__What to work on__. Write out again, unaltered, the lines from the start through the line containing "from mathutils import Vector, Matrix".

__Dataset excerpt__.
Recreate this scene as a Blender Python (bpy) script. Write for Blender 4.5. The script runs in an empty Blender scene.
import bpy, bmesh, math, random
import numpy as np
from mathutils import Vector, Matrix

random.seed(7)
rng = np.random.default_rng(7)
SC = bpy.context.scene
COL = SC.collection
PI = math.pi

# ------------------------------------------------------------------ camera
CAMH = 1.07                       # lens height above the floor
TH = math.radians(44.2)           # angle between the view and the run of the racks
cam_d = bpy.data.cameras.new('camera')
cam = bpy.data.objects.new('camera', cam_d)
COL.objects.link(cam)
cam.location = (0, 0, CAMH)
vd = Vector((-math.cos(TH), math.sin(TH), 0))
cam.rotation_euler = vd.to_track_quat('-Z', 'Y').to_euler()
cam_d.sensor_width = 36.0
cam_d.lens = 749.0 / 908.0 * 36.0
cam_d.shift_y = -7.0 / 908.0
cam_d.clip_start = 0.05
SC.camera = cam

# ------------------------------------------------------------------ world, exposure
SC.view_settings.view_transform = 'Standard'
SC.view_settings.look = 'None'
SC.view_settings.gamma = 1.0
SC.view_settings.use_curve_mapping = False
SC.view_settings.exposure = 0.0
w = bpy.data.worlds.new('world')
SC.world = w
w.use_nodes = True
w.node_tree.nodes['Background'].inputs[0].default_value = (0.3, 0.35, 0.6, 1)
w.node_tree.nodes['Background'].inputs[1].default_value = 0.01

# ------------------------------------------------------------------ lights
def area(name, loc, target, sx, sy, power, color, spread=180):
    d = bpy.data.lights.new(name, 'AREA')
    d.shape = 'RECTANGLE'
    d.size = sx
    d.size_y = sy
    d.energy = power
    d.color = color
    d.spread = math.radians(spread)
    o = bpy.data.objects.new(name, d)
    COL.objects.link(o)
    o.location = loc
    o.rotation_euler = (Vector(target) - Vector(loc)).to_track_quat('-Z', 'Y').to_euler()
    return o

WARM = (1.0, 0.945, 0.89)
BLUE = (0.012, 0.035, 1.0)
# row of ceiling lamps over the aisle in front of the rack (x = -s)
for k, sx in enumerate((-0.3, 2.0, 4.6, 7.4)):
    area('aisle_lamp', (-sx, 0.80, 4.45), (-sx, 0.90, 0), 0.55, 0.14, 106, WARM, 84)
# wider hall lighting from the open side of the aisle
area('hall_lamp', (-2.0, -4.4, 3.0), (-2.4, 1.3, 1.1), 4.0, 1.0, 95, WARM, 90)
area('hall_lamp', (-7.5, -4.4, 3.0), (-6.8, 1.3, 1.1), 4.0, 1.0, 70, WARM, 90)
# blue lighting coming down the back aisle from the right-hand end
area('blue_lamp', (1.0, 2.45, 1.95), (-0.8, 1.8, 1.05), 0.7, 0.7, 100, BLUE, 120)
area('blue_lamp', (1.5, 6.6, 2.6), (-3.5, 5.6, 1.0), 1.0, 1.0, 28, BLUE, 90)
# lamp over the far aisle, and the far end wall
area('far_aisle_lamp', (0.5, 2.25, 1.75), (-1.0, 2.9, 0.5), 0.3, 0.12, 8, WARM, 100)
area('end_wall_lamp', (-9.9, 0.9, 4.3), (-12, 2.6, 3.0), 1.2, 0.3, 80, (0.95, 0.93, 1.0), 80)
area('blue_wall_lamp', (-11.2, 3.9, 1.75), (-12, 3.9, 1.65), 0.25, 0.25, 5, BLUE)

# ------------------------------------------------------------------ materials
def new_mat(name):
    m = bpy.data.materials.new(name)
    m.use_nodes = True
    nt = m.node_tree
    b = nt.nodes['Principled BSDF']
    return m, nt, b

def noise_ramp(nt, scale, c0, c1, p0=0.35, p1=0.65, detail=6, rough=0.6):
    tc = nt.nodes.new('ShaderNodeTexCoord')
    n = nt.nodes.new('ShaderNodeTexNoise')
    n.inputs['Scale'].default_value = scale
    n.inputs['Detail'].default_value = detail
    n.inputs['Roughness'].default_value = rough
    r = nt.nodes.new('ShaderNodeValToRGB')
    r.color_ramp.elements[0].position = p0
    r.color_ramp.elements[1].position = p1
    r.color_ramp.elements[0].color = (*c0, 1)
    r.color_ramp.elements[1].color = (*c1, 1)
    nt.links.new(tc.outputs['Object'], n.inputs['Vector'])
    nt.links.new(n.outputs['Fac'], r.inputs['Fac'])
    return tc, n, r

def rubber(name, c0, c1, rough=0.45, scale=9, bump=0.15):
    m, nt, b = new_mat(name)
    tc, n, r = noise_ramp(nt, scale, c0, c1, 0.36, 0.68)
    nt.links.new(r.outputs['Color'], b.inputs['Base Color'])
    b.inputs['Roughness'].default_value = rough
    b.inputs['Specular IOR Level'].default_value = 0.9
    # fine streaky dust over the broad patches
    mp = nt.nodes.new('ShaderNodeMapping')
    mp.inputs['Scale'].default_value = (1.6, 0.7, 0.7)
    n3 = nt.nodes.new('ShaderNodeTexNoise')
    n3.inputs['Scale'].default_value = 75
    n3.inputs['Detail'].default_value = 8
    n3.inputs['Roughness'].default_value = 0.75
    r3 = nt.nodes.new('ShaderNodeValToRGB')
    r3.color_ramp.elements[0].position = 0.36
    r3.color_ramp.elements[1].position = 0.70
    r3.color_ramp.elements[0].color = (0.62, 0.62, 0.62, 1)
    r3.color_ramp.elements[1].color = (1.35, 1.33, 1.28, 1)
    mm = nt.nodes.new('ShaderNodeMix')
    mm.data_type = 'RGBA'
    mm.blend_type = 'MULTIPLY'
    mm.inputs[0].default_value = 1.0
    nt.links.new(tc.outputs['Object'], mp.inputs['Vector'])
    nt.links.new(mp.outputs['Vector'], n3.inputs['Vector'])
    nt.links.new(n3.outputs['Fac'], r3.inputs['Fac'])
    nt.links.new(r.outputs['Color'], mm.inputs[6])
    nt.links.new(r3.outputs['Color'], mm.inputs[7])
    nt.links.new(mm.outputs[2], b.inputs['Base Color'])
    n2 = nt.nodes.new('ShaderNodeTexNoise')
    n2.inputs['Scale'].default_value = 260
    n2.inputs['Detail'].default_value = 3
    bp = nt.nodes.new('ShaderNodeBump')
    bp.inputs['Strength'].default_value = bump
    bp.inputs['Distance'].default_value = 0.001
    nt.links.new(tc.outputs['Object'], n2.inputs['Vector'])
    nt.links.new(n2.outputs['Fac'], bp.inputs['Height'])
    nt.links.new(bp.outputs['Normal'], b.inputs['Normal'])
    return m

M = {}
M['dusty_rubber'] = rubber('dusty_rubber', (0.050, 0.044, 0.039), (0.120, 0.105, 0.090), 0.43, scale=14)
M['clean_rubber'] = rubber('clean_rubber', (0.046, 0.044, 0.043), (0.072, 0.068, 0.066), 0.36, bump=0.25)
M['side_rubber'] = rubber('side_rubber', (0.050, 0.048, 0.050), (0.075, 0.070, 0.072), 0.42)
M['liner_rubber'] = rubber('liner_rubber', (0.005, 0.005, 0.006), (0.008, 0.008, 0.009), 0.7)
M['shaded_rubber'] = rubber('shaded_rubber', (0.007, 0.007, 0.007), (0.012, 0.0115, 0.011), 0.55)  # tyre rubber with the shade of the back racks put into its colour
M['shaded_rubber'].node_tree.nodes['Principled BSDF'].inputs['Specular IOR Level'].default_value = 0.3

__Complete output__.
Recreate this scene as a Blender Python (bpy) script. Write for Blender 4.5. The script runs in an empty Blender scene.
import bpy, bmesh, math, random
import numpy as np
from mathutils import Vector, Matrix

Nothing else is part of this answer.